Improving Strategy With A Better Measurement Approach

by Stacey Barr |

When we integrate a better performance measurement approach into the strategy processes we already have, we can make those processes work so much better, to truly achieve our strategic direction.

Businessman using a computer to create a flow chart. Credit:

It’s definitely the case that we, the global PuMP team, regularly find that strategy is fundamentally broken in organisations that struggle with performance measurement. What we mean by broken is that goals are vague, activity is the focus rather than outcomes, and that it lacks ruthless prioritisation.

We usually learn that the strategy was formulated as a check-box activity, rather than from deep analysis and dialogue about what really does matter. Trying to get proper performance measurement happening is almost impossible against the inertia of how strategy has always been done.

But we don’t have to wait for strategy to be fixed before we strive for better measurement. Integrating a better measurement approach with our strategy processes can trigger immediate, incredible improvements to strategy. There are three strategy processes that we can integrate a better measurement approach, like PuMP, into…

The first process is strategy design.

Strategy design includes analysis, then setting an overall direction or priorities, and then formulating goals with measures and targets for change, and finally the strategies and actions that will do the changing.

When you start using a proper performance measurement method, you quickly realise that the goals are not articulated well. And sometimes when you start to unpack them, you can realise that the analysis and priority setting wasn’t done very well either, because the goals seem trivial or too broad. But if the goals are still basically about the right priorities, measurement can improve the strategy design process from that goal-setting step.

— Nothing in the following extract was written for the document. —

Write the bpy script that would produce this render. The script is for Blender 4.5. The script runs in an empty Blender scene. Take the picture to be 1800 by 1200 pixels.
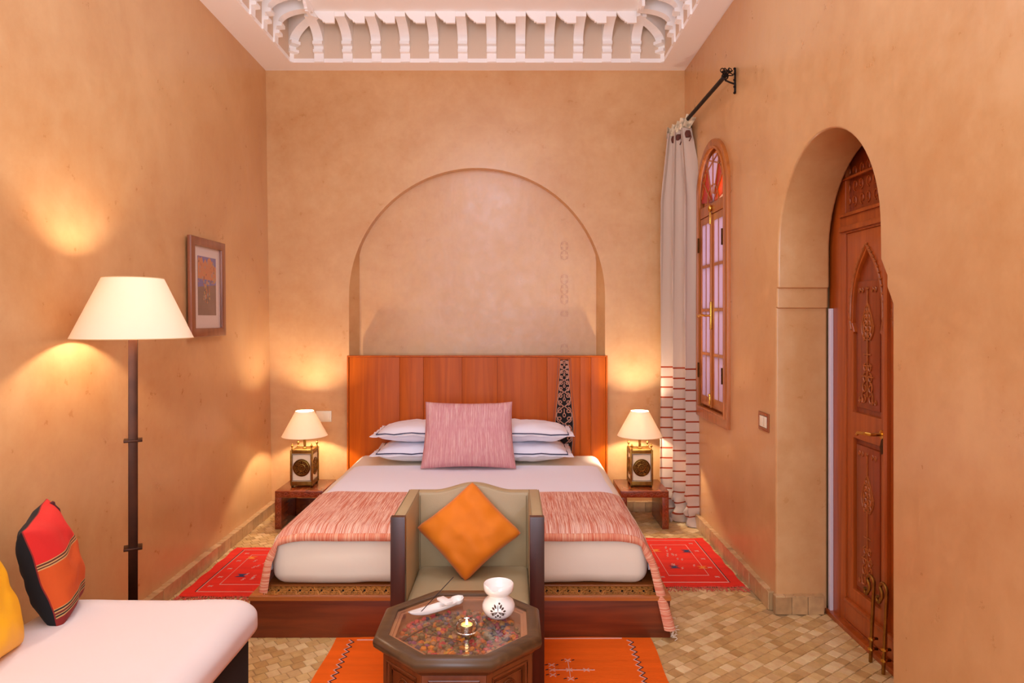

PuMP’s Step 2 has a tool just for this: the Measurability Tests. This tool structures a conversation that helps us articulate our goals much more specifically and measurably. For example, it’s typical to see a vague goal like ‘Enhance Workforce Capability’ with no clear way to measure it. Along with PuMP’s Step 3 tool, Measure Design, it would become something like this:

Goal: There is no gap between our people’s skills and the skills required of their positions.

Measure: The percentage of total position skills required, that are successfully demonstrated by the people currently in those positions.

Target: 95% by Dec 2024

The second process is strategy alignment.

Strategy alignment starts with communication of the strategic direction to the whole organisation. And it triggers how the rest of the organisation will set its local priorities and goals and measures, to contribute to achieving the strategic goals.

When you start using a better performance measurement method, you quickly realise that many people don’t understand the strategic goals and can’t find out how they contribute to them. They feel stuck, and don’t know how to prioritise or set their own team goals. And if someone does that for them, they have no ownership or engagement.

The first fix for this is to use good measurement practices in the strategy design process, like we just explored, to make sure the goals are easy for every team to understand. But then, good measurement can improve the strategy alignment process by starting with the communication, and then helping teams build their line of sight to the strategic goals, to set their own goals and measures.

PuMP’s Step 2 also has a tool to build this line of sight: the Results Map. This is a visual map of how all the organisation’s goals link together from front-line teams through the strategic goals. For example, this is a line of sight for a team that works with cacao farmers, from their own goal to the left, through to part of the organisation’s strategic direction to the right:

A line of sight for a team extracted from a PuMP Results Map

The third process is strategy execution.

Strategy execution includes monitoring, project management, and course correction, all in the name of achieving strategic targets.

When you start using a better performance measurement method, you might notice how seldom the right measures are used to evaluate if a strategic change initiative is working or not.

The first fix for this is to use good measurement practices in the strategy alignment process, like we just explored, to be sure every team has local goals and measures that are meaningful. But then better measurement can improve the strategy execution process by providing regular and actionable feedback to keep strategic change initiatives on track to reach the strategic goals. Evaluating at the end is pointless – it’s a post-mortem. Measurement should be a health plan.

PuMP’s Step 6 through to Step 8 are all about using measures to reach sensible performance targets. It starts by displaying measures using XmR charts, which give us fast and accurate signals about when we need to take corrective action, or celebrate success.


You could just take a random stab at how to integrate these back into your strategy processes. But we know that just leads you back into another version of the mess it’s already in. It needs a deliberately thought-through approach if it’s going to work, and going to stick. We have not found any other performance measurement approach that can help fix strategy like PuMP can.